Adrian E. Raftery is the Boeing International Professor of Statistics and Sociology, and an adjunct professor of Atmospheric Sciences, at the University of Washington in Seattle. He was born in Dublin, Ireland, and obtained a B.A. in Mathematics (1976) and an M.Sc. in Statistics and Operations Research (1977) at Trinity College Dublin. He obtained a doctorate in mathematical statistics in 1980 from the Université Pierre et Marie Curie in Paris, France under the supervision of Paul Deheuvels. He was a lecturer in statistics at Trinity College Dublin from 1980 to 1986, and then an associate (1986-1990) and full (1990-present) professor of statistics and sociology at the University of Washington. He was the founding Director of the Center for Statistics and Social Sciences (1999-2009).

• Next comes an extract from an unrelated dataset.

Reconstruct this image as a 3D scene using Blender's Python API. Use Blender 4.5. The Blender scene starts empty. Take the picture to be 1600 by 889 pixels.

Raftery has published over 200 articles in peer-reviewed statistical, sociological and other journals. His research focuses on Bayesian model selection and Bayesian model averaging, model-based clustering, inference for deterministic simulation models, and the development of new statistical methods for demography, sociology, and the environmental and health sciences.

He is a member of the United States National Academy of Sciences, a Fellow of the American Academy of Arts and Sciences, an Honorary Member of the Royal Irish Academy, a member of the Washington State Academy of Sciences, a Fellow of the American Statistical Association, a Fellow of the Institute of Mathematical Statistics, and an elected Member of the Sociological Research Association. He has won the Population Association of America’s Clifford C. Clogg Award, the American Sociological Association’s Paul F. Lazarsfeld Award for Distinguished Contribution to Knowledge, the Jerome Sacks Award for Outstanding Cross-Disciplinary Research from the National Institute of Statistical Sciences, the Parzen Prize for Statistical Innovation, and the Science Foundation Ireland St. Patrick’s Day Medal. He is also a former Coordinating and Applications Editor of the Journal of the American Statistical Association and a former Editor of Sociological Methodology. He was identified as the world’s most cited researcher in mathematics for the decade 1995-2005 by Thomson-ISI.

Thirty-two students have obtained Ph.D.’s working under Raftery’s supervision, of whom 21 hold or have held tenure-track university faculty positions. He has a total of 128 academic descendants.